Saturday, March 15, 2008

I'm sitting here at Robarts library at the University of Toronto taking a break from writing a paper on whether or not the social reformers of the 19th century in Canada were trying to control the people or were they really trying to just help the people out of the goodness of their own hearts. It's funny cause my natural inclination is to say "Of course they are out for their own good. All people are out for their own good. It is our very nature." But the problem with that is that it has consequences for my own life if I truely believe that.
I have had the privilege of traveling to Romania and working with The Romania Project
which works with orphans and orphanages while they struggle out of a dark period in Romanian history while Ceausescu was in power. Sometimes I feel very good about myself for doing this. Other times I feel like I really haven't done anything too special. But the question that keeps on coming up while doing this paper is Are my intentions in helping these people for my own good or are they truly rooted in my desire to help people? Since I can't really know the real intentions of my heart, due to human nature of deceiving its own self, I need to ask questions and explore this idea while doing the paper.
I can make some educated, or uneducated guesses, at this point though. I feel that my natural inclination, as I already mentioned, is to be selfish. Something about this project makes me feel self worth. Maybe it is the countless praises I get from people who think that what I am doing is "quite amazing" or "really honourable" in a world that seems to have given into the marketing that says that we deserve what we want now. And maybe that is exactly what I am doing. I want in the deepest depths of my heart to be worth something to other people. I don't care about the material wealth of this world but I deeply care that people think I have integrity, wisdom, and a heart for others. But this leaves me in a bit of a dilemma. The very things that I want people to think about me or know about me are coming from my involvement in something that I feel is actually selfish(when I'm honest with myself). So how do I change this?

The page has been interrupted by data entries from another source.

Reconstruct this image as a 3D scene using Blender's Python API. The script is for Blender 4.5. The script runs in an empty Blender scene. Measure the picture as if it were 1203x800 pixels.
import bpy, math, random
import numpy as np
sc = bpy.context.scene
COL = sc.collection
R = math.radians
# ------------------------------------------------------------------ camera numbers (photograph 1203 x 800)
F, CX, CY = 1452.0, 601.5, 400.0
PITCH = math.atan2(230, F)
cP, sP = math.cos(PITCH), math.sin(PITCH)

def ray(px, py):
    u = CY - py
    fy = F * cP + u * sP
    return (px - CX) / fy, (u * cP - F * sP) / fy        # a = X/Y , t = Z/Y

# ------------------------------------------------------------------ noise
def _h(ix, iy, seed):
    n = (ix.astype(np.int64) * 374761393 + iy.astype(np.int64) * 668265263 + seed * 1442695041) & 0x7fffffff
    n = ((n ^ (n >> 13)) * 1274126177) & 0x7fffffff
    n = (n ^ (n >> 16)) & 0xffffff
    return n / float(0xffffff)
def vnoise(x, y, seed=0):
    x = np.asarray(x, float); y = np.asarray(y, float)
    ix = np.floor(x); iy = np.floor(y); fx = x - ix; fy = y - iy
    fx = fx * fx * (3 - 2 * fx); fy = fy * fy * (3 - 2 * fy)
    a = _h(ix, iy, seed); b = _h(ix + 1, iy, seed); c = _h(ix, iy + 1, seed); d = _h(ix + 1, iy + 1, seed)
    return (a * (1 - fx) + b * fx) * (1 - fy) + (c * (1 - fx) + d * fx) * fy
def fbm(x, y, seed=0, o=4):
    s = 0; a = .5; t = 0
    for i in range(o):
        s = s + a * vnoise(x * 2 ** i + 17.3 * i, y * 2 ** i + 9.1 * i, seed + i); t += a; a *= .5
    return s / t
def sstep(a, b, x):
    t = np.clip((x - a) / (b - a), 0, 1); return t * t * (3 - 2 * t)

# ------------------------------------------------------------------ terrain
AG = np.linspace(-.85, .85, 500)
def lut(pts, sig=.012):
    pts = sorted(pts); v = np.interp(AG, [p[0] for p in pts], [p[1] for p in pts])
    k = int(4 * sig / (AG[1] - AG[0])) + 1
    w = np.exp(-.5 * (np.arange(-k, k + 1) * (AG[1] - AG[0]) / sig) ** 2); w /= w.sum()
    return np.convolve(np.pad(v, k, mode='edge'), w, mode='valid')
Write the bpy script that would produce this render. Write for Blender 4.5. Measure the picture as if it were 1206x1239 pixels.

I struggle constantly with reliance on God. The phrase "die to yourself daily" has always been said and so rarely lived out. When I am grounded in the fact that I really can't do anything by myself(which is one of my two different moods I go back and forth from when thinking about my involvement) I actually feel very secure in what I am doing. Not because it comes from me but due to the fact that God is doing it through me. It is kinda like drinking water. God knows we need it in abundance. He could of designed us to open up our heads and pour water directly into our system so that it could get right to work in hydrating our bodies. Instead he gave us a small opening with taste buds and nerve endings to feel the coolness and the taste of a big glass of water. God could do all of this without me. There is no doubt about that. In fact, I most definitely hinder what God could be doing in Romania or in the lives of those orphans because of my own selfishness or lack of discipline. But God wants us to die to ourselves every day in order that we can taste what he is doing through us. He wants us to become other-centred with the knowledge that we might not gain anything but heartache and fatigue coupled with frustration. But doesn't that somehow lighten the load of the people who we engage and love while they are suffering? When someone close to you experiences sorrow or pain why do we try and comfort them? It doesn't really make us feel good. In fact, it actually makes us feel worse then before we engaged them. But for some reason we desire to lighten their burden and journey with them. And isn't that the heart of God?
SO, all of this says one thing to me. I need to die to myself and let God use me through his ultimate wisdom and righteousness to actually move outside of the bear trap called human nature that has me within its grips.